Raw data:
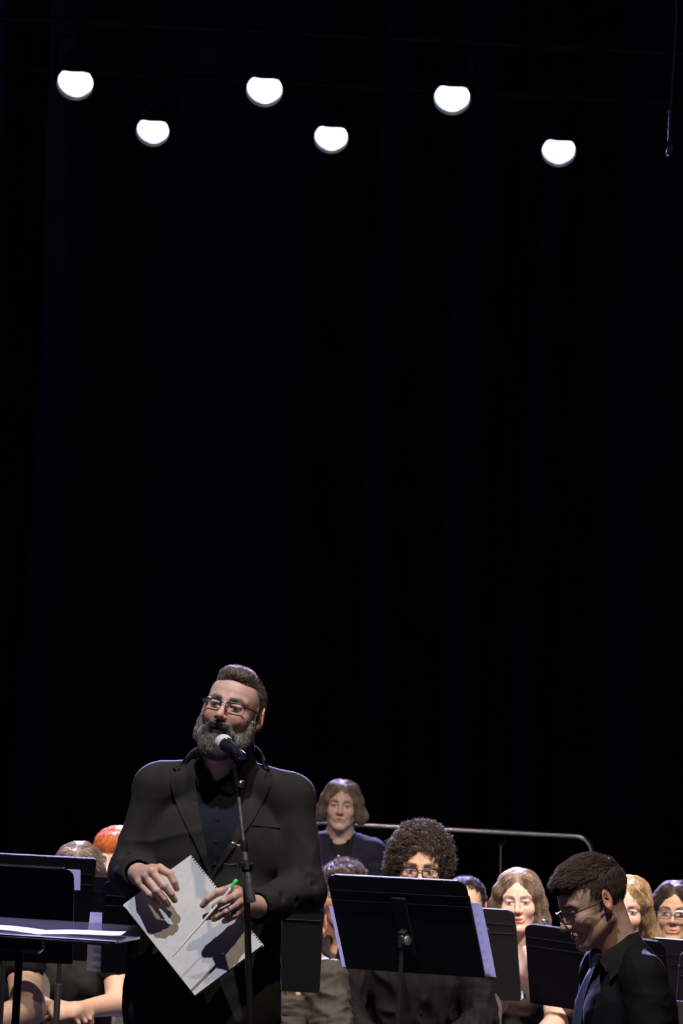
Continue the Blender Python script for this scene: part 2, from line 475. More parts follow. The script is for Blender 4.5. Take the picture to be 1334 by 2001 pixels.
def comb(V, Q, n, flow, length, lift, steps=5, seed=1, jitter=.25, curl=0.0, where=None):
    """strands that start on the hair mass and run along it"""
    rs = np.random.RandomState(seed); nr = normals(V, Q); bv = bvh_of(V, Q)
    idx = np.arange(len(V))
    if where is not None: idx = idx[where(V)]
    paths = []
    for i in rs.choice(idx, n):
        p = Vector(V[i]); nn = Vector(nr[i]); d0 = Vector(flow(p, nn)) + Vector(rs.normal(size=3))*jitter
        pts = [p-nn*.002]; L = length*(.6+.7*rs.rand()); ph = rs.rand()*6.28; lf = lift*(.3+rs.rand())
        for s_ in range(1, steps+1):
            d = Vector(flow(p, nn))*.6+d0*.4; d = d-nn*d.dot(nn)
            if d.length < 1e-5: d = nn.orthogonal()
            p = p+d.normalized()*(L/steps); h = bv.find_nearest(p)
            if h[0] is not None and (h[0]-p).length < .03: p = h[0]; nn = h[1]
            q = p+nn*lf*(s_/steps)
            if curl: q = q+nn*curl*math.sin(ph+s_*1.9)+nn.cross(d.normalized())*curl*math.cos(ph+s_*1.9)
            pts.append(q)
        paths.append([tuple(q) for q in pts])
    return paths
# ---------------------------------------------------------------- people
def headT(H, yaw=0, pitch=0, roll=0, s=1.0):
    return Matrix.Translation(Vector(H)) @ Matrix.Rotation(R(yaw), 4, 'Z') @ Matrix.Rotation(R(pitch), 4, 'X') @ Matrix.Rotation(R(roll), 4, 'Y') @ Matrix.Scale(s, 4)
def head_prims(F, T, fem=False, open_mouth=False, heavy=0.0, nose=1.0):
    F.T = T; g = .92 if fem else 1.0
    F.ell((0, .018, .032), (.074, .094, .082), .01)
    F.ell((0, -.030, .030), (.064, .062, .066), .03)
    F.ell((0, -.035, -.035), (.058*g+heavy, .056, .072), .03)
    for s in (-1, 1):
        F.cone((s*.054*g+s*heavy, .004, -.055), (s*.018, -.072, -.098), .018, .015, .03)
        F.ell((s*.040, -.060, -.028), (.024+heavy, .024, .024), .02)      # cheek
        F.cone((s*.014, -.086, .023), (s*.046, -.070, .022), .009 if not fem else .006, .007, .016)  # brow ridge
    F.ell((0, -.080, -.098), (.020, .018, .016), .02)                     # chin
    for s in (-1, 1):
        F.ell((s*.031, -.097, .003), (.019, .014, .013), .016, -1)        # socket
        F.ell((s*.031, -.0755, .003), (.0150, .0135, .0125), .003)        # eyeball under the lids
        F.cone((s*.019, -.0872, .0085), (s*.043, -.081, .0085), .0028, .0026, .004)   # upper lid
        F.cone((s*.020, -.086, -.0045), (s*.041, -.080, -.0045), .0022, .0022, .004)
    if fem: nose = nose*.955
    F.cone((0, -.088, .016 if not fem else .012), (0, -.109*nose, -.026), .0068 if not fem else .006, .0098 if not fem else .0085, .010)  # nose
    F.ell((0, -.111*nose, -.030), (.0105, .0105, .009), .008)
    for s in (-1, 1):
        F.ell((s*.0125, -.100*nose, -.033), (.0075, .0105, .0075), .006)
        F.ell((s*.006, -.106, -.041), (.0035, .006, .003), .002, -1)
    lz = -.064
    F.ell((0, -.088, lz), (.026, .012, .014), .014)
    F.cone((-.016, -.092, lz+.0030), (0, -.0990, lz+.0048), .0036, .0042, .006); F.cone((0, -.0990, lz+.0048), (.016, -.092, lz+.0030), .0042, .0036, .006)
    F.cone((-.013, -.093, lz-.0065), (.013, -.093, lz-.0065), .0055, .0055, .006); F.ell((0, -.0955, lz-.0065), (.010, .006, .0055), .005)
    if open_mouth: F.ell((0, -.103, lz-.001), (.017, .014, .004), .004, -1)
    else: F.ell((0, -.106, lz-.0005), (.024, .012, .0013), .003, -1)
    for s in (-1, 1):                                                     # ears
        rot = Matrix.Rotation(s*R(30), 3, 'Z') @ Matrix.Rotation(R(-8), 3, 'X')
        F.ell((s*.082, .014, -.002), (.0080, .020, .034), .007, 1, rot)
        F.ell((s*.0915, .008, .004), (.0065, .0115, .020), .005, -1, rot)
        F.ell((s*.079, .006, -.030), (.006, .009, .010), .006)
    F.T = Matrix.Identity(4)
def face_paint(P, base, lips=(.45, .16, .13), brow=(.10, .07, .05), iris=(.05, .04, .04), fem=False, blush=.12,
               brow_w=1.0, stubble=None, sclera=(.48, .45, .44)):
    """skin colours of a face, P in head coordinates"""
    n = len(P); C = np.tile(np.array(base, dtype=np.float32), (n, 1)); x, y, z = P[:, 0], P[:, 1], P[:, 2]; ax = np.abs(x)
    def mixin(w, col):
        w = np.clip(w, 0, 1)[:, None]; C[:] = C*(1-w)+np.array(col, dtype=np.float32)*w
    base = np.array(base); red = base*np.array([1.02, .72, .68])
    front = (y < -.03)
    near = (np.abs(z) < .16) & (np.sqrt(x*x+y*y) < .14)
    mixin(near*front*blush*3*np.exp(-((ax-.042)**2+(z+.03)**2)/.0005), red)
    mixin(near*front*blush*3*np.exp(-((ax)**2+(z+.032)**2)/.00025), red)
    mixin(near*(ax > .077)*(y > -.02)*.6, red*np.array([1.05, .75, .7]))                                       # ears
    if stubble is not None: mixin(near*front*stubble[3]*((z < -.045) & (z > -.13)), stubble[:3])
    lz = -.064; w = .0185
    sm = (.0045 if fem else 0)*(ax/w)**2; z = z-sm
    up = lz+.0090-.006*(ax/w)**2; dn = lz-.0115+.010*(ax/w)**2
    mixin(near*front*((ax < w) & (z < up) & (z > dn))*.9, lips)
    mixin(near*front*np.exp(-((z-lz+.0005)/.0018)**2)*(ax < .024)*.8, np.array(lips)*.25)
    z = z+sm
    mixin(near*(y < -.09)*np.exp(-((ax-.006)**2+(z+.041)**2)/.00001), base*.15)
    ex = (ax-.031)/.0145; hgt = .0052*(1-ex**2).clip(0); e = near*(y < -.055)
    mixin(e*np.exp(-(ex**2*.7+((z-.004)/.014)**2))*.28, base*.45)
    mixin(e*((np.abs(z-.002) < hgt) & (np.abs(ex) < 1)), sclera)
    r = np.sqrt((ax-.031)**2+(z-.0025)**2); mixin(e*((r < .0062) & (np.abs(z-.002) < hgt)), iris)
    mixin(e*(np.abs(z-.002-hgt) < .0017)*(np.abs(ex) < 1.08), np.array(brow)*.5)
    bz = .0235+.004*np.clip((ax-.02)/.02, 0, 1)-.008*np.clip((ax-.04)/.012, 0, 1.3)
    mixin(e*np.clip(1.4-np.abs(z-bz)/(.0042*brow_w), 0, 1)*((ax > .012) & (ax < .052))*.85, brow)
    return C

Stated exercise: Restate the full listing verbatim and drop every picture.

Response for this exercise:
Continue the Blender Python script for this scene: part 2, from line 475. More parts follow. The script is for Blender 4.5. Take the picture to be 1334 by 2001 pixels.
def comb(V, Q, n, flow, length, lift, steps=5, seed=1, jitter=.25, curl=0.0, where=None):
    """strands that start on the hair mass and run along it"""
    rs = np.random.RandomState(seed); nr = normals(V, Q); bv = bvh_of(V, Q)
    idx = np.arange(len(V))
    if where is not None: idx = idx[where(V)]
    paths = []
    for i in rs.choice(idx, n):
        p = Vector(V[i]); nn = Vector(nr[i]); d0 = Vector(flow(p, nn)) + Vector(rs.normal(size=3))*jitter
        pts = [p-nn*.002]; L = length*(.6+.7*rs.rand()); ph = rs.rand()*6.28; lf = lift*(.3+rs.rand())
        for s_ in range(1, steps+1):
            d = Vector(flow(p, nn))*.6+d0*.4; d = d-nn*d.dot(nn)
            if d.length < 1e-5: d = nn.orthogonal()
            p = p+d.normalized()*(L/steps); h = bv.find_nearest(p)
            if h[0] is not None and (h[0]-p).length < .03: p = h[0]; nn = h[1]
            q = p+nn*lf*(s_/steps)
            if curl: q = q+nn*curl*math.sin(ph+s_*1.9)+nn.cross(d.normalized())*curl*math.cos(ph+s_*1.9)
            pts.append(q)
        paths.append([tuple(q) for q in pts])
    return paths
# ---------------------------------------------------------------- people
def headT(H, yaw=0, pitch=0, roll=0, s=1.0):
    return Matrix.Translation(Vector(H)) @ Matrix.Rotation(R(yaw), 4, 'Z') @ Matrix.Rotation(R(pitch), 4, 'X') @ Matrix.Rotation(R(roll), 4, 'Y') @ Matrix.Scale(s, 4)
def head_prims(F, T, fem=False, open_mouth=False, heavy=0.0, nose=1.0):
    F.T = T; g = .92 if fem else 1.0
    F.ell((0, .018, .032), (.074, .094, .082), .01)
    F.ell((0, -.030, .030), (.064, .062, .066), .03)
    F.ell((0, -.035, -.035), (.058*g+heavy, .056, .072), .03)
    for s in (-1, 1):
        F.cone((s*.054*g+s*heavy, .004, -.055), (s*.018, -.072, -.098), .018, .015, .03)
        F.ell((s*.040, -.060, -.028), (.024+heavy, .024, .024), .02)      # cheek
        F.cone((s*.014, -.086, .023), (s*.046, -.070, .022), .009 if not fem else .006, .007, .016)  # brow ridge
    F.ell((0, -.080, -.098), (.020, .018, .016), .02)                     # chin
    for s in (-1, 1):
        F.ell((s*.031, -.097, .003), (.019, .014, .013), .016, -1)        # socket
        F.ell((s*.031, -.0755, .003), (.0150, .0135, .0125), .003)        # eyeball under the lids
        F.cone((s*.019, -.0872, .0085), (s*.043, -.081, .0085), .0028, .0026, .004)   # upper lid
        F.cone((s*.020, -.086, -.0045), (s*.041, -.080, -.0045), .0022, .0022, .004)
    if fem: nose = nose*.955
    F.cone((0, -.088, .016 if not fem else .012), (0, -.109*nose, -.026), .0068 if not fem else .006, .0098 if not fem else .0085, .010)  # nose
    F.ell((0, -.111*nose, -.030), (.0105, .0105, .009), .008)
    for s in (-1, 1):
        F.ell((s*.0125, -.100*nose, -.033), (.0075, .0105, .0075), .006)
        F.ell((s*.006, -.106, -.041), (.0035, .006, .003), .002, -1)
    lz = -.064
    F.ell((0, -.088, lz), (.026, .012, .014), .014)
    F.cone((-.016, -.092, lz+.0030), (0, -.0990, lz+.0048), .0036, .0042, .006); F.cone((0, -.0990, lz+.0048), (.016, -.092, lz+.0030), .0042, .0036, .006)
    F.cone((-.013, -.093, lz-.0065), (.013, -.093, lz-.0065), .0055, .0055, .006); F.ell((0, -.0955, lz-.0065), (.010, .006, .0055), .005)
    if open_mouth: F.ell((0, -.103, lz-.001), (.017, .014, .004), .004, -1)
    else: F.ell((0, -.106, lz-.0005), (.024, .012, .0013), .003, -1)
    for s in (-1, 1):                                                     # ears
        rot = Matrix.Rotation(s*R(30), 3, 'Z') @ Matrix.Rotation(R(-8), 3, 'X')
        F.ell((s*.082, .014, -.002), (.0080, .020, .034), .007, 1, rot)
        F.ell((s*.0915, .008, .004), (.0065, .0115, .020), .005, -1, rot)
        F.ell((s*.079, .006, -.030), (.006, .009, .010), .006)
    F.T = Matrix.Identity(4)
def face_paint(P, base, lips=(.45, .16, .13), brow=(.10, .07, .05), iris=(.05, .04, .04), fem=False, blush=.12,
               brow_w=1.0, stubble=None, sclera=(.48, .45, .44)):
    """skin colours of a face, P in head coordinates"""
    n = len(P); C = np.tile(np.array(base, dtype=np.float32), (n, 1)); x, y, z = P[:, 0], P[:, 1], P[:, 2]; ax = np.abs(x)
    def mixin(w, col):
        w = np.clip(w, 0, 1)[:, None]; C[:] = C*(1-w)+np.array(col, dtype=np.float32)*w
    base = np.array(base); red = base*np.array([1.02, .72, .68])
    front = (y < -.03)
    near = (np.abs(z) < .16) & (np.sqrt(x*x+y*y) < .14)
    mixin(near*front*blush*3*np.exp(-((ax-.042)**2+(z+.03)**2)/.0005), red)
    mixin(near*front*blush*3*np.exp(-((ax)**2+(z+.032)**2)/.00025), red)
    mixin(near*(ax > .077)*(y > -.02)*.6, red*np.array([1.05, .75, .7]))                                       # ears
    if stubble is not None: mixin(near*front*stubble[3]*((z < -.045) & (z > -.13)), stubble[:3])
    lz = -.064; w = .0185
    sm = (.0045 if fem else 0)*(ax/w)**2; z = z-sm
    up = lz+.0090-.006*(ax/w)**2; dn = lz-.0115+.010*(ax/w)**2
    mixin(near*front*((ax < w) & (z < up) & (z > dn))*.9, lips)
    mixin(near*front*np.exp(-((z-lz+.0005)/.0018)**2)*(ax < .024)*.8, np.array(lips)*.25)
    z = z+sm
    mixin(near*(y < -.09)*np.exp(-((ax-.006)**2+(z+.041)**2)/.00001), base*.15)
    ex = (ax-.031)/.0145; hgt = .0052*(1-ex**2).clip(0); e = near*(y < -.055)
    mixin(e*np.exp(-(ex**2*.7+((z-.004)/.014)**2))*.28, base*.45)
    mixin(e*((np.abs(z-.002) < hgt) & (np.abs(ex) < 1)), sclera)
    r = np.sqrt((ax-.031)**2+(z-.0025)**2); mixin(e*((r < .0062) & (np.abs(z-.002) < hgt)), iris)
    mixin(e*(np.abs(z-.002-hgt) < .0017)*(np.abs(ex) < 1.08), np.array(brow)*.5)
    bz = .0235+.004*np.clip((ax-.02)/.02, 0, 1)-.008*np.clip((ax-.04)/.012, 0, 1.3)
    mixin(e*np.clip(1.4-np.abs(z-bz)/(.0042*brow_w), 0, 1)*((ax > .012) & (ax < .052))*.85, brow)
    return C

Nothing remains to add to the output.